Sunday, March 16, 2014

Cherokee National Forest: Spruce Thicket Trail

This hike wasn't supposed to happen. I checked the forecast this morning and it called for a 100% chance of rain. I had resigned myself to a day of chores and lounging. Then, this afternoon as I was sitting at the computer, I saw sunlight filtering through the blinds in the spare bedroom and decided that I would risk the still mostly cloudy skies and head out for a hike. Since it was already late, it would have to be something close to home. A glance at the map revealed an intriguing trail called Phillips Hollow near Margarette Falls. This would be my intended destination.

The sun did not last long and I made the drive to the trailhead in a light drizzle. By the time I hit the trail the rain had pretty much stopped and I walked the road in the public right-of-way without getting wet. I reached the start of the true trail in no time at all
trailhead
and crossed a creek to begin my hike. The Phillips Hollow Trail followed an old road lined with rocks.
old road trail
It was easy walking but something about the scenery made the going slow. There was too much to look at to hike fast. One of the first things that attracted my attention was an intriguing rock shelter on the other side of the creek. I crossed the creek near some pretty cascades
cascades
and then headed along a cliffline to reach the shelter. There must have been a trail that once led to it, as there were stone steps and wooden pegs that once held log stairs in place.
cliffs
The shelter was not as interesting as it had looked from a distance
looking out of rockshelter
and I spent little time inside it before retracing my steps back to the trail.

Once back on the trail, I again followed an obvious old road and even found a stone foundation of some type. The trail eventually led right into a creek. There was a blue blaze on a rock in the creek,
blaze on rock
but flagging tape seemed to mark the more obvious trail to the right. I followed what I thought to be the official trail into a wonderland of cascading water!
more cascades
Every bend on the creek (Dry Creek) brought me to a new section of cascades
cascades 3
even more cascades
or natural waterslides.
waterslide
waterslide 2
While it was too early for blooming wildflowers, I did see a few small snails;
little snail
what I believe to be a harbinger of spring.

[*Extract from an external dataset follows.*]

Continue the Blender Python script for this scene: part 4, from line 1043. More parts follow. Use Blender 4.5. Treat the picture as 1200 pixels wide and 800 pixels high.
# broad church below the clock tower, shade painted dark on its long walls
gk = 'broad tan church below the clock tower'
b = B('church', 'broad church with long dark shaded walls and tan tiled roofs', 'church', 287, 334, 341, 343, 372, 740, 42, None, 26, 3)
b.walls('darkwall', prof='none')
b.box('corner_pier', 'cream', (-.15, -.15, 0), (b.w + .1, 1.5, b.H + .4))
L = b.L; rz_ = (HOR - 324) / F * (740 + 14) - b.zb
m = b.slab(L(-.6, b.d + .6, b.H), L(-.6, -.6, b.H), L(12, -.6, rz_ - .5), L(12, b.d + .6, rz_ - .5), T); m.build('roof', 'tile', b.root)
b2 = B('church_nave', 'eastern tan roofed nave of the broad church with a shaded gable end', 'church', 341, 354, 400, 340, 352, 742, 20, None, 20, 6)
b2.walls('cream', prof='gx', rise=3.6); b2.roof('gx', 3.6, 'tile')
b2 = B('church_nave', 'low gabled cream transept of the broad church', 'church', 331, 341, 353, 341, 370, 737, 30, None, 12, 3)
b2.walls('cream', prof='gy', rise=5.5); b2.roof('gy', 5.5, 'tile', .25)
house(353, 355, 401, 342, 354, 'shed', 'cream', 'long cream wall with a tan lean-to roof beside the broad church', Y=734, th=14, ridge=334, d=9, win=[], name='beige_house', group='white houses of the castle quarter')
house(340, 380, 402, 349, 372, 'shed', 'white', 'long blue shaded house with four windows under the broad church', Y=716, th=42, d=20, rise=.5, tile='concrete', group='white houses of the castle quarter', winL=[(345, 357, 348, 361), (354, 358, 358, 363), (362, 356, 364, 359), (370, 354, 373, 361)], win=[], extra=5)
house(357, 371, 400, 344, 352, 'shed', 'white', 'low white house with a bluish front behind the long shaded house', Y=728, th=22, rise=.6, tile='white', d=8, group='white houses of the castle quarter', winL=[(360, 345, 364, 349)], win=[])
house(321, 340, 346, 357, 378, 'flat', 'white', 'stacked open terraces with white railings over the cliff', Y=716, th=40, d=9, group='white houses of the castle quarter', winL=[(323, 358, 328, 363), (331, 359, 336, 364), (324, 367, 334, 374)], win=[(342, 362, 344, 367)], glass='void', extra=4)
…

I also found a frog on the trail, but it appeared to be dead.
dead frog

I continued to follow the trail further and further upstream. The creek held less volume the further up I went, but the cascades still appeared plentiful.
water everywhere
cascades on trail
The Phillips Hollow Trail is only supposed to be 1.7 miles long. Certainly I had hiked at least that far. In addition the blue blazes were often faint,
faded blaze
and the trail seemed to vanish for stretches at a time. I began to doubt if I was actually on the Phillips Hollow Trail. The only problem was that this was the only trail in the vicinity marked on my map. It was starting to get late and the trail was getting overgrown and so near this last cascade I decided to turn around and make my way back to the car.
interesting small waterfall

The return hike went quickly. When I arrived at the creek crossing where I found the boulder marked with a blue blaze, I decided to do some investigating. Sure enough, there was another blue blazed trail that continued  up stream on the other branch of the creek. This must be the real Phillips Hollow Trail. Now I was curious. What trail had I been following? I finished the hike out to the right-of -way and then back to the car.
road trail
When I arrived home I did some research and discovered I had been hiking the Spruce Thicket Trail which had been washed away in large sections and abandoned by the US Forest Service some years ago. Despite its unofficial status, I would highly recommend a trip on this trail, one of my favorites in the Greeneville area.